Ежов еле слышным голосом обронил: “Таковы данные, которыми мы располагаем”.
На это Косарев взорвался:
– Эти данные неверны! Назаров зарекомендовал себя с хорошей стороны.
– Мы предъявляем вам факты, а вы нам эмоции, – возразил Сталин»[200].
О том, что «факты» такого рода создаются в пыточных застенках НКВД, комсомольские вожди, естественно, в присутствии Сталина и Ежова заикнуться не смели.
Подобных эмоций – стремления заступиться за своих – Хозяин не прощал.
И он дал Косареву это понять.
В марте 1938 года в Кремле состоялся торжественный прием по случаю возвращения участников дрейфующей станции «Северный полюс». Сталин при всех демонстративно чокнулся с комсомольским лидером, обнял его и расцеловал. Раздались аплодисменты.
Только жена Косарева заметила: лицо мужа стало после этого поцелуя мертвенно-бледным. «Лишь выходя из Кремля, он объяснил: “Знаешь, что шепнул мне Сталин после поцелуя?
Если предашь – убью!”»[201]
Это было последнее предупреждение.
Косарев, прирожденный энтузиаст (на тогдашнем языке «закоперщик»), вдохновенный оратор, старавшийся быть в гуще молодежи, по привычке общаясь с ней как в 20-е годы, часто забывал, что в новой ситуации надо взвешивать каждое слово, иначе наживешь могущественных врагов.

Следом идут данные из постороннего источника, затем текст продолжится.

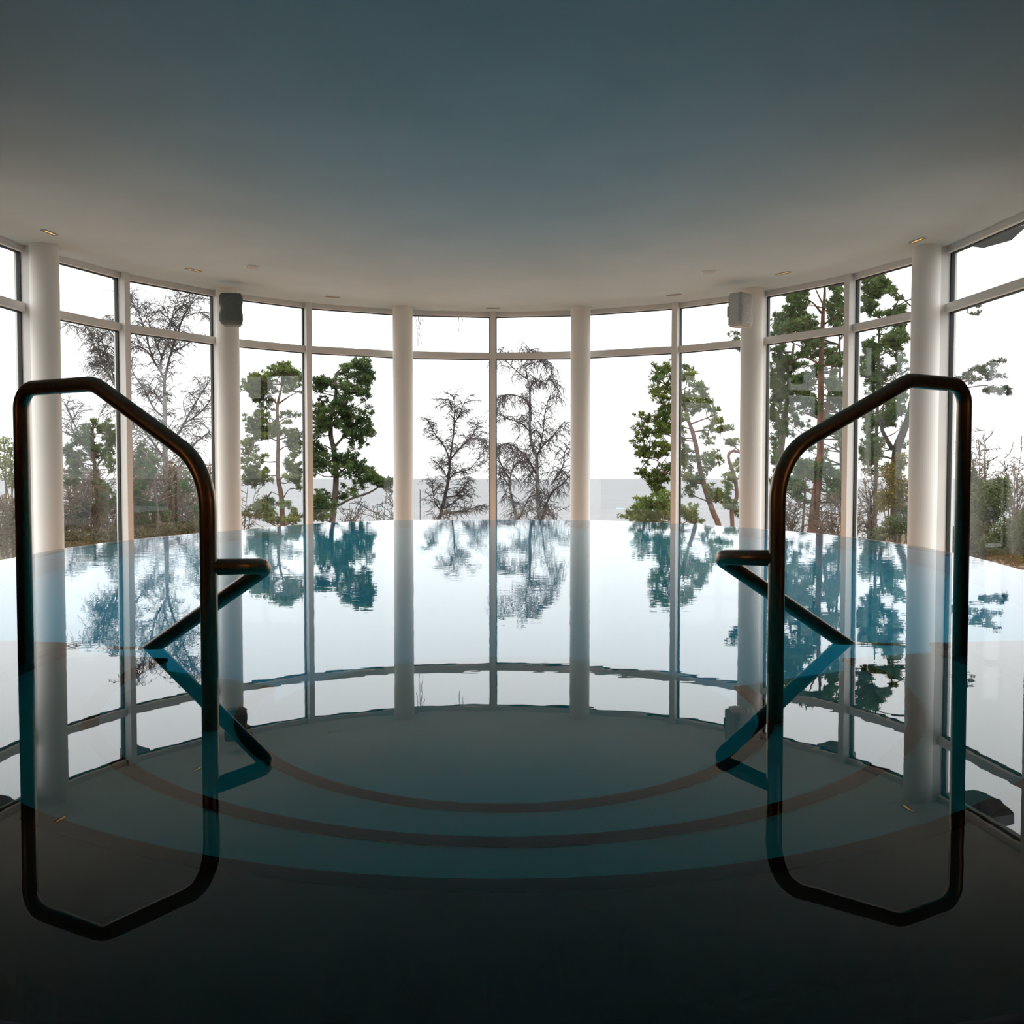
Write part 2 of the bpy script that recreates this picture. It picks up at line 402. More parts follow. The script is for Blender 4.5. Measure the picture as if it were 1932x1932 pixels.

Однажды на торжественном застолье на Кавказе он произнес тост, оказавшийся фатальным:
– Пью за большевистское руководство Закавказья, которого у нас нет!
После этого тоста первый секретарь ЦК КП Азербайджана Мир Джафар Багиров демонстративно встал из-за стола и вышел из зала, и понятно почему: во главе Закавказского бюро ЦК ВКП(б) стоял в то время его друг и покровитель Лаврентий Берия, вскоре ставший преемником Ежова.
Арестовывать Косарева Берия (это был, кажется, единственный подобный случай) 29 ноября 1938 года приехал лично.
В заключении Александр, несмотря на пытки, держался мужественно, кричал следователю Борису Родосу: «Гады, преступники, вы советскую власть губите. Все равно за все ответите, сволочи!»